Writing yesterday in Salon, Glenn Greenwald noted:
This skepticism of Government power -- which lies not only at the heart of most key British reforms over the last 8 centuries but also at the heart of the American Founding -- is precisely what has been missing almost completely from the American Right, for which there is now no federal government power too great or too unlimited to embrace. The American right-wing faction which now dominates the Republican Party is defined largely by their insatiable lust for limitless government power in virtually every realm -- spying, detentions, interrogations, and war-making. [The conservative Cato Institute backs up this idea, by the way, at least with respect to the Bush administration, which the predominant Right, and John McCain's campaign, supports.]
Hence, while British conservatives largely oppose a policy merely to allow the Government to detain terrorist suspects for 42 days with no charges, our "conservatives" react with fury over the U.S. Supreme Court's rejection of the President's claimed authority to hold such suspects in Guantanamo for 6 years -- really indefinitely -- without providing them any meaningful process at all. In fact, the Bush administration asserted the right to detain even U.S. citizens, arrested on U.S. soil, indefinitely, with no charges or any contact with the outside world, for years, and they proceeded to do so, [Padilla] with virtually no opposition of any kind from our self-proclaimed right-wing defenders of individual liberty or limited government.
But nevertheless, our Right and Far Right, overly influential in defining the debate in America for the past decade (for a number of reasons, not relevant here save as noted below [and as illustrated in the letter to Liberal commentator Dionne above]), labels anyone who does not agree with them as "liberal."

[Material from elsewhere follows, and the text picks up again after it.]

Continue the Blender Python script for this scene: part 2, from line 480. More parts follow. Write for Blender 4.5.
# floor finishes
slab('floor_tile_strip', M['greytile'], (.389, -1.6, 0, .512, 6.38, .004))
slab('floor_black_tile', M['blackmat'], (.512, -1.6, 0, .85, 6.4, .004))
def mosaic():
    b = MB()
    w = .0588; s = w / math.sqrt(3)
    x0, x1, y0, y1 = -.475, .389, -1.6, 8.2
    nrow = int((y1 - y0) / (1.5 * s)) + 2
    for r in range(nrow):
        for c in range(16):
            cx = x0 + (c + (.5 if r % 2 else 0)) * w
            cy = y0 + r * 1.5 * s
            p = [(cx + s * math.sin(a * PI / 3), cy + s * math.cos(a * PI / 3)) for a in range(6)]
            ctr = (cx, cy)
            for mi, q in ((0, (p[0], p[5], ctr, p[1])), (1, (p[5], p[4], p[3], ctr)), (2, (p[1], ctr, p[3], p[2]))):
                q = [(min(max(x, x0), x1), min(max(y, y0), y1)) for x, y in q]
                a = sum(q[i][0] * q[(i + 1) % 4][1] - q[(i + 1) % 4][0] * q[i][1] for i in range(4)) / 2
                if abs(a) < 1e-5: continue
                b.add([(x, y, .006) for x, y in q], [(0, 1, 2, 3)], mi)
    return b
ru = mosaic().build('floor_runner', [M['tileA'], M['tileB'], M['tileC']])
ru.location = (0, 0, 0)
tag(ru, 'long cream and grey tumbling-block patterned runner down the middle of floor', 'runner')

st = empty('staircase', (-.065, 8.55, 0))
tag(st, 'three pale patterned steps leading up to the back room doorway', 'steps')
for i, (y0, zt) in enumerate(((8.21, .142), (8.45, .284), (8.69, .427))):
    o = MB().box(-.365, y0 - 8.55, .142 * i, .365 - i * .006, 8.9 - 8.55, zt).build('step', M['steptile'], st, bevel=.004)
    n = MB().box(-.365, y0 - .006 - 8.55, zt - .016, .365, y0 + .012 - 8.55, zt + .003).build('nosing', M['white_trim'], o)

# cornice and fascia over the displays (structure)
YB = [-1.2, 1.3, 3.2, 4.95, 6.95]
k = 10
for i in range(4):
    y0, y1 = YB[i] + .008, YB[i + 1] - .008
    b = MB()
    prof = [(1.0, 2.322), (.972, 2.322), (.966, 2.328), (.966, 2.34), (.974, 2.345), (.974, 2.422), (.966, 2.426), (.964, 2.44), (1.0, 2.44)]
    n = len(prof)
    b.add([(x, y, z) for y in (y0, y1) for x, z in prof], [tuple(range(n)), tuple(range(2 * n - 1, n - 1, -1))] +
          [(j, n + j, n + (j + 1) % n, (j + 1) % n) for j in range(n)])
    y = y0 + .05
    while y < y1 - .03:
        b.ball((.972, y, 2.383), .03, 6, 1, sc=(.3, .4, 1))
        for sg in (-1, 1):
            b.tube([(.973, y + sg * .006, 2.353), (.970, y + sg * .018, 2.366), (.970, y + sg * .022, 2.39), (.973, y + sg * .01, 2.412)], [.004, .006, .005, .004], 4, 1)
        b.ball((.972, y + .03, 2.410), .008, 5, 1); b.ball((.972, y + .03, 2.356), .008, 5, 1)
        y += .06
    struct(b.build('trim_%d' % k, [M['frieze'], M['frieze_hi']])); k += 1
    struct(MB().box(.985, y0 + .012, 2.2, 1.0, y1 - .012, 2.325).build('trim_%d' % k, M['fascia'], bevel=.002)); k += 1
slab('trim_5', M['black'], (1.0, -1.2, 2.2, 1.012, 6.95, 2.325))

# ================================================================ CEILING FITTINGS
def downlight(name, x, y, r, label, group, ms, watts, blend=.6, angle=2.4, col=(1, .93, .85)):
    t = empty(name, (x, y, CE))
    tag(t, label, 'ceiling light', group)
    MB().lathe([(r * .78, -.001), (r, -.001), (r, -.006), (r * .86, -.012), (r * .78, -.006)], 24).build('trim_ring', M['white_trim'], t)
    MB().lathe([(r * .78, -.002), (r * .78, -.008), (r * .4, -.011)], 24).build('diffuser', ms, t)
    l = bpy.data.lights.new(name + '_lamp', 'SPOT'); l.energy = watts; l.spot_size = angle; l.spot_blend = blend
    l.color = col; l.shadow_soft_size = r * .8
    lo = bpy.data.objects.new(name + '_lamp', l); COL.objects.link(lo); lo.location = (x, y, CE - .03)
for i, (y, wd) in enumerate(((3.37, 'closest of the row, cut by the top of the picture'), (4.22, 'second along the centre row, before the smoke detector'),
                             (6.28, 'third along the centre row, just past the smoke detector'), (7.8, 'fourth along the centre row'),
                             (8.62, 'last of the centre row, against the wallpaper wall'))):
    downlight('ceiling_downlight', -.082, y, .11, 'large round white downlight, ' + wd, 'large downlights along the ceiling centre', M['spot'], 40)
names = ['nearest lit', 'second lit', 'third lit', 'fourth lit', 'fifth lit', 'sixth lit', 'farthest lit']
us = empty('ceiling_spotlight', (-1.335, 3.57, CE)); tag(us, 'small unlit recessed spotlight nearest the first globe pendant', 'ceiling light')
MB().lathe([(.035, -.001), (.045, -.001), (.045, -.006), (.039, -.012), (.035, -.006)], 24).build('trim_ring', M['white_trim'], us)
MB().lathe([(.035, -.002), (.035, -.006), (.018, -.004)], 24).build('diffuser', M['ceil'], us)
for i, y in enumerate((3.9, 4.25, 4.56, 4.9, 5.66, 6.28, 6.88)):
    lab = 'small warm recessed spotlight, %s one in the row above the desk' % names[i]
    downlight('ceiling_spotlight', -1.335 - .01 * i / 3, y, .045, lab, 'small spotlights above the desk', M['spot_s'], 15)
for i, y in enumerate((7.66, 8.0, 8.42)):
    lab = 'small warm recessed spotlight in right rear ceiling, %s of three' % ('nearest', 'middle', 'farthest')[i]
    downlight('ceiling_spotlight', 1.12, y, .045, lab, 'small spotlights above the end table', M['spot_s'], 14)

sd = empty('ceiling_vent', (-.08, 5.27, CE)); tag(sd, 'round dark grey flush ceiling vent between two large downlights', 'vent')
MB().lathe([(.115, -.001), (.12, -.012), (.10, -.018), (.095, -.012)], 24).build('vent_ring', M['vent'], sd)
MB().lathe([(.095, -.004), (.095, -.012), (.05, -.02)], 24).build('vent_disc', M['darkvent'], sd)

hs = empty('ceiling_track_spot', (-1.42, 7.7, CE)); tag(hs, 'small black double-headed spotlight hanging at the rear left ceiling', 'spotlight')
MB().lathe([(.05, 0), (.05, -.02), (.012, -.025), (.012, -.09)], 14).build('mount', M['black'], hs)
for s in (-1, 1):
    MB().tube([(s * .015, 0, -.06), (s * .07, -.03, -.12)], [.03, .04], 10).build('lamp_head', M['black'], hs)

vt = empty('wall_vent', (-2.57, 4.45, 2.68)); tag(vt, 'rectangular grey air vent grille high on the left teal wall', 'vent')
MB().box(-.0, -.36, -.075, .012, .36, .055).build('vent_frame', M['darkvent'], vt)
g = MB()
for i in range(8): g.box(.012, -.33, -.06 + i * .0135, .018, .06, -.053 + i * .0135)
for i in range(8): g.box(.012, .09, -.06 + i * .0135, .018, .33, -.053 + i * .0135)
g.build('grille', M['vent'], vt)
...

Thus Souter, and Breyer, have become "Liberal," and Kennedy, a solid conservative, a "swing vote," and the Court's "center." And the media accommodates this. (As well as, again, more subjectively, merely labeling Scalia, Thomas, and Alito as "conservatives.") The Far Right (Bill O' Reilly is a classic example, calling NBC leftist, and pretty much everything else the "Far Left") preempts this by engaging in classic projection on this issue itself. While the actual Left, which does not seem to get the importance of actually illustrating and showing a case, or illuminating what is going on, seemingly believing that things are self evident despite massive evidence all around to the contrary -- seems to largely ignore the issue. [With respect to the Justices themselves, Dionne has actually made the case for the Right, and been completely wrong on the underlying issue, at the very same time.]
But that does not change the underlying reality. Which is, as Greenwald's point above illustrates, that the Right in this country has become extremely authoritarian, in a country founded upon principles that are exactly the opposite. And yet anyone who disagrees (and thus agrees with our founding fathers), is now, "Liberal."
Ironically, it was true conservative Bruce Fein, who stated, "the most conservative principle of the Founding Fathers was distrust of unchecked power." That idea seems to be lost upon us, today. And calling the four other members of the Supreme Court, who sided with conservative Kennedy, and did not side with those whom by legal standards hold rather extreme views (Alito, Scalia, Thomas) and a still evolving question mark (Roberts) the "liberals," plays right into this.
But then again, it could be argued, the media has become not so much a check upon power, as it was envisioned to be as the Fourth Estate (and expressed as such as recently as 2004 by then Washington Post Managing Editor Steve Coll), but in large measure, a stenographer, for it.